Chaplin was preoccupied with a messy divorce in 1920, and made no new films, but his partners in the newly formed United Artists were busy:
Doug Fairbanks created a new genre: the swashbuckling adventure-comedy. Mary Pickford continued in the eternally youthful parts her fan base adored. D.W. Griffith had a late-career hurrah with an old-fashioned melodrama, but would never really find his feet again with audiences demanding the new and modern.

Crime dramas were also very popular. One rising star in these was Lon Chaney, who was quickly becoming known as the “man of a thousand faces”.

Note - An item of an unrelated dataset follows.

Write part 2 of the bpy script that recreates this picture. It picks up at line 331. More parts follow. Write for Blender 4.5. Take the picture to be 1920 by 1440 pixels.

Performers and plots were frequently borrowed from the stage – Humoresque featured a story and stars from Yiddish vaudeville and Broadway favourite John Barrymore was not above slumming in a horror film. Films had certainly come up in the world, for just eight or nine years earlier theatre actors had shunned film work, certain that an appearance in a ‘flicker’ would end their “legitimate” stage careers.

There were movies for every taste and mood. Wallace Reid made cheeky racecar movies, William S. Hart specialized in violent, morally tormented Westerns, and even the famous escape artist Harry Houdini churned out pulpy adventure pictures – complete with the ethnic stereotypes that sadly were the norm in 1920.

A paternalistic racism is present in many films from this era. Even when storylines included admirable non-white characters, they were more often than not portrayed by white actors in blackface (ie. The Last of the Mohicans, or Griffiths’ two South Seas pictures).

There were a few directors of colour attempting to set the record straight in 1920, most noteworthy being Oscar Micheaux. His films from that year, Within Our Gates and Symbol of the Unconquered, were made specifically in response to Griffith’s Klan-worshipping Birth of a Nation (1915). A vibrant black film industry was developing around that time and throughout the next decades, though unfortunately few of the earliest films survive today.

I’m still hunting down films from 1920, particularly from other countries. I’ve seen some terrific films from Denmark and Sweden, but none from France or Britain yet.